A blackout date is a date that a wholesaler can't sell any rooms.
If ABC Travel has a contract with a hotel for 20 rooms a night at rate X, the hotel puts in a block of 20 rooms under that company's name. ABC travel has a cutoff time (3 days, 7 days, or something like that) to get the names of the rooms they sold to the hotel. And if they don't sell all 20 there's probably no penalty, depending on how their contract is set up with the hotel. This is why sold out dates can open up at the last minute; when groups don't fill their blocks the rooms get released back into inventory to sell. And this is why your hotel may not have your ressie in its system when you make it with the wholesaler; the ressie is there, just under the company's name and not yours, until they get the names over to the hotel.

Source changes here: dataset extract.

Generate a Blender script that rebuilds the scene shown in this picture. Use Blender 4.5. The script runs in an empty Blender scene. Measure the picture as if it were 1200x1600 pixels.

However, let's say that for certain dates (New Years Eve, Super Bowl, Spring Break, etc.) the hotel can sell all its rooms at a higher rate and doesn't need help from its wholesalers. They tell the wholesalers, these dates are blackout dates; i.e., dates where their block is 0 or maybe a very limited number. Sometimes the wholesalers are told up front what these dates are and sometimes they are told peridocally throughout the year, i.e., we are "stop selling" date such and such and they'll accept what is currently sold and not accept any new reservations. It sound like the reservation in question was for a blackout date and Expedia didn't figure it out soon enough.
Not sure what a ghost room is, unless it's a reservation that's part of the block without a name attached to it yet.